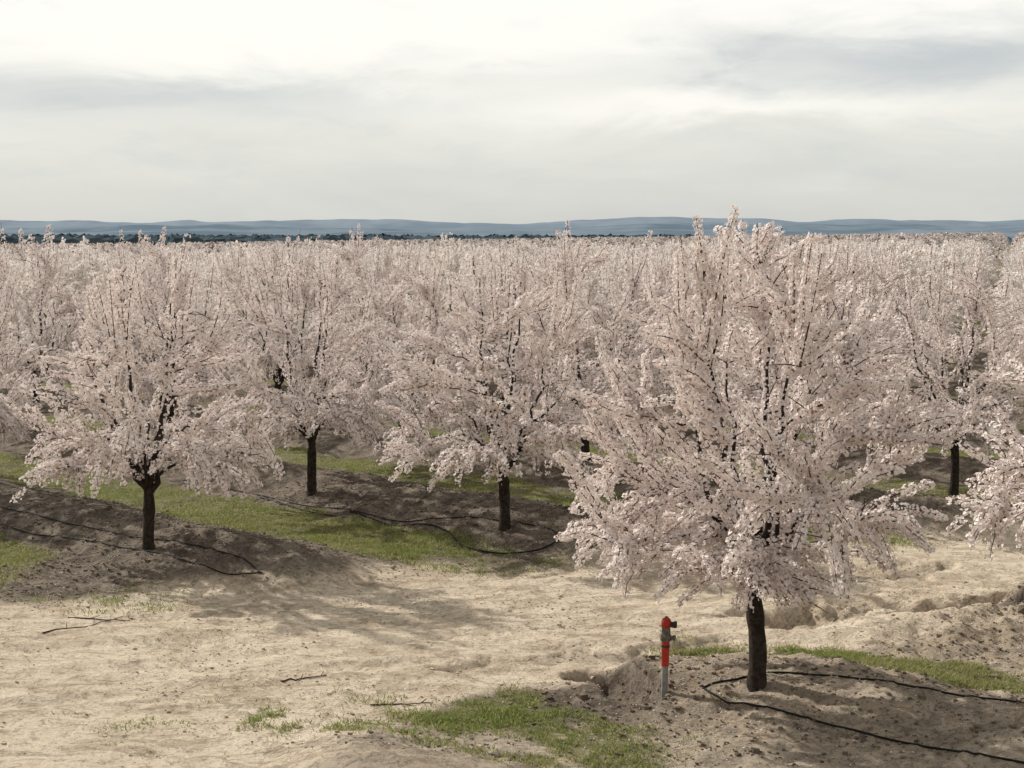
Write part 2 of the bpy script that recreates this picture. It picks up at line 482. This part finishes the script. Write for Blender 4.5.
    pk = r.uniform(0, 1, n)[:, None] ** 2
    base = base * (1 - pk) + np.array([.94, .87, .84]) * pk
    base *= (r.uniform(.95, 1.0, n) * SH)[:, None]
    base[bud] = np.array([.36, .21, .18])
    cup = r.uniform(.05, .35, n)
    if simple:
        V = np.zeros((n, 4, 3)); C = np.ones((n, 4, 4)); C[:, :, :3] = base[:, None, :] * np.array([.98, .95, .935])
        for k in range(4):
            an = a0 + k * math.pi / 2
            V[:, k] = PP + size[:, None] * (np.cos(an)[:, None] * A + np.sin(an)[:, None] * B) + (size * cup * (k % 2))[:, None] * DD
        crown.add(V, np.arange(n * 4).reshape(-1, 4), 1, C)
    else:
        kp = petals; nv = 1 + 2 * kp
        V = np.zeros((n, nv, 3)); C = np.ones((n, nv, 4))
        V[:, 0] = PP; C[:, 0, :3] = base * np.array([.86, .69, .65])
        for k in range(kp):
            for off, rr, lift, ix in ((0, .66, .6, 1 + 2 * k), (math.pi / kp, 1.0, 1.0, 2 + 2 * k)):
                an = a0 + k * 2 * math.pi / kp + off
                V[:, ix] = PP + (size * rr)[:, None] * (np.cos(an)[:, None] * A + np.sin(an)[:, None] * B) + (size * cup * lift)[:, None] * DD
                C[:, ix, :3] = base
        bi = np.arange(n) * nv
        Qs = [np.stack([bi, bi + 1 + 2 * k, bi + 2 + 2 * k, bi + 1 + (2 * k + 2) % (2 * kp)], -1) for k in range(kp)]
        crown.add(V, np.concatenate(Qs), 1, C)
    tm = trunk.mesh("almond_trunk", [M_bark], True, False)
    cm = crown.mesh("almond_crown", [M_twig, M_petal], False)
    return tm, cm

hero = make_tree(101, 60, 260, 350, .0170, tops=24, sleeve=.050, ztop=4.65, petals=4, hero=True)
variants = [make_tree(200 + i, 42, 180, 170, .0240, tops=16, sleeve=.055, petals=3, ztop=4.85) for i in range(5)]
lods = [make_tree(300 + i, 34, 145, 62, .044, tops=14, sleeve=.060, simple=True, ztop=4.85) for i in range(4)]

placed = []
def add_tree(x, y, mesh, rot, sc, label, z=None, name="almond_tree"):
    z = H1(x, y) if z is None else z
    e = bpy.data.objects.new(name, None); e.empty_display_size = .3
    COL.objects.link(e)
    e.location = (x, y, z); e.rotation_euler = (0, 0, rot); e.scale = sc
    e["label"] = label; e["category"] = "tree"; e["group"] = "almond trees in the orchard"
    for nm, me in (("trunk", mesh[0]), ("crown", mesh[1])):
        o = bpy.data.objects.new(nm, me); COL.objects.link(o); o.parent = e
    placed.append((x, y))
    return e

LB = "almond tree in full white-pink blossom on a soil berm"
x, y, _ = pix(757, 686)
add_tree(x, y, hero, 0.0, (1.02, 1.02, .97), "almond tree in full bloom beside the red-topped irrigation riser")
man = [((149, 548), 0, 0.4, .97, .90, "almond tree in full bloom on a dark berm beside the track"),
       ((505, 527), 3, 2.0, .97, .89, "almond tree in full bloom at the end of a soil berm"),
       ((312, 493), 2, 4.2, .95, .90, LB), ((404, 468), 1, 1.1, .94, .87, LB), ((953, 495), 4, 3.3, .96, .89, LB)]
for (p, vi, rot, s, hz, lb) in man:
    x, y, _ = pix(*p)
    add_tree(x, y, variants[vi], rot, (s, s, hz), lb)
add_tree(6.8, 17.4, variants[0], 2.6, (1.14, 1.14, .93), "almond tree in full bloom with low spreading branches by the track")

cand = []
for k in range(-2, 110):
    for mth in range(-150, 60):
        s = -19.4 + 2.35 * (k % 2) + 4.7 * mth; t = ROW0 + ROWS * k
        x = s * U[0] + t * W[0]; y = s * U[1] + t * W[1]
        if y < 22.6 + .35 * x or y > 460: continue
        if abs(x) > .325 * y + 2.5: continue
        x += rng.normal(0, .16); y += rng.normal(0, .16)
        if y < 27 and x < -7: x -= .75
        if min((x - a) ** 2 + (y - b) ** 2 for a, b in placed[:7]) < 3.0 ** 2: continue
        cand.append((math.hypot(x, y), x, y))
cand.sort()
NI = 290
for i, (d, x, y) in enumerate(cand[:NI]):
    s = rng.uniform(.86, 1.02)
    v = variants[rng.integers(5)] if d < 44 else lods[rng.integers(4)]
    hz = rng.uniform(.79, .93) * (1.0 if d < 60 else .98)
    add_tree(x, y, v, rng.uniform(0, 6.28), (s, s, hz), LB)
print("individual", len(placed), "to dist", cand[NI][0], "rest", len(cand) - NI)

# distant canopy as one mass
rest = cand[NI:]
nf = 130
n = len(rest)
cx = np.array([c[1] for c in rest]); cy = np.array([c[2] for c in rest])
hs = rng.uniform(.76, .91, n)
zf = np.interp(rng.uniform(0, 1, (n, nf)), [0, .25, .8, 1], [1.2, 2.8, 4.2, 4.8])
Rf = np.interp(zf, [1.2, 2.5, 3.2, 3.9, 4.4, 4.8], [1.7, 1.6, 1.35, .95, .5, .12]) * np.sqrt(rng.uniform(.1, 1, (n, nf)))
az = rng.uniform(0, 6.28, (n, nf))
Pc = np.stack([cx[:, None] + Rf * np.cos(az), cy[:, None] + Rf * np.sin(az), zf * hs[:, None]], -1)
Pc[..., 2] += slope(cx, cy)[:, None]
Pc = Pc.reshape(-1, 3); m_ = len(Pc)
Dn = rng.normal(0, 1, (m_, 3)); Dn /= np.linalg.norm(Dn, axis=1)[:, None]
A = np.cross(Dn, rng.normal(0, 1, (m_, 3))); A /= np.linalg.norm(A, axis=1)[:, None]; B = np.cross(Dn, A)
sa = rng.uniform(.04, .09, m_)[:, None]; sb = rng.uniform(.10, .26, m_)[:, None]
V = np.stack([Pc - A * sa - B * sb, Pc + A * sa - B * sb * .7, Pc + A * sa * .8 + B * sb, Pc - A * sa + B * sb * .8], 1)
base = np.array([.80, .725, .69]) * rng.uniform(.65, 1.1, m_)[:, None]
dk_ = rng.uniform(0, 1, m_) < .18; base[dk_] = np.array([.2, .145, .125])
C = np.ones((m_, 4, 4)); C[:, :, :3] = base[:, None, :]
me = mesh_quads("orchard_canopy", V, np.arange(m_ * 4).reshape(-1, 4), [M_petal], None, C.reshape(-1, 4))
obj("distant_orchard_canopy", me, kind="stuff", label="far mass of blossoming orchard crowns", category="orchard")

# ------------------------------------------------------------------ far woodland belt and hills
a = Acc()
nb = 1500
for i in range(nb):
    bx = rng.uniform(-420, 420); by = rng.uniform(760, 900)
    hgt = rng.uniform(5.2, 7.2) * (1.0 if bx < -60 else (.95 if bx < 90 else .8)); w = rng.uniform(4, 11)
    nn_, kk = 5, 7
    zz = np.linspace(0, 1, nn_)
    P = np.stack([np.full(nn_, bx), np.full(nn_, by), zz * hgt], -1) + np.array([0, 0, -1.0])
    Rr = w * np.array([.8, 1, .95, .7, .1]) * rng.uniform(.8, 1.2, nn_)
    v, q = tube(P, Rr, kk); v = v + rng.normal(0, .4, v.shape)
    a.add(v, q)
M_wood = simple_mat("far_woodland_foliage", (0.05, 0.072, 0.088), (0.075, 0.10, 0.115), .05, 1, 0, 1, spec=0)
obj("distant_woodland", a.mesh("distant_woodland", [M_wood], False, False), kind="stuff", label="dark blue-green belt of far trees", category="woodland")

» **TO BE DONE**
From the listing, copy each line containing the word "ones".

» **RESPONSE TO THIS EXERCISE**
        V = np.zeros((n, 4, 3)); C = np.ones((n, 4, 4)); C[:, :, :3] = base[:, None, :] * np.array([.98, .95, .935])
        V = np.zeros((n, nv, 3)); C = np.ones((n, nv, 4))
C = np.ones((m_, 4, 4)); C[:, :, :3] = base[:, None, :]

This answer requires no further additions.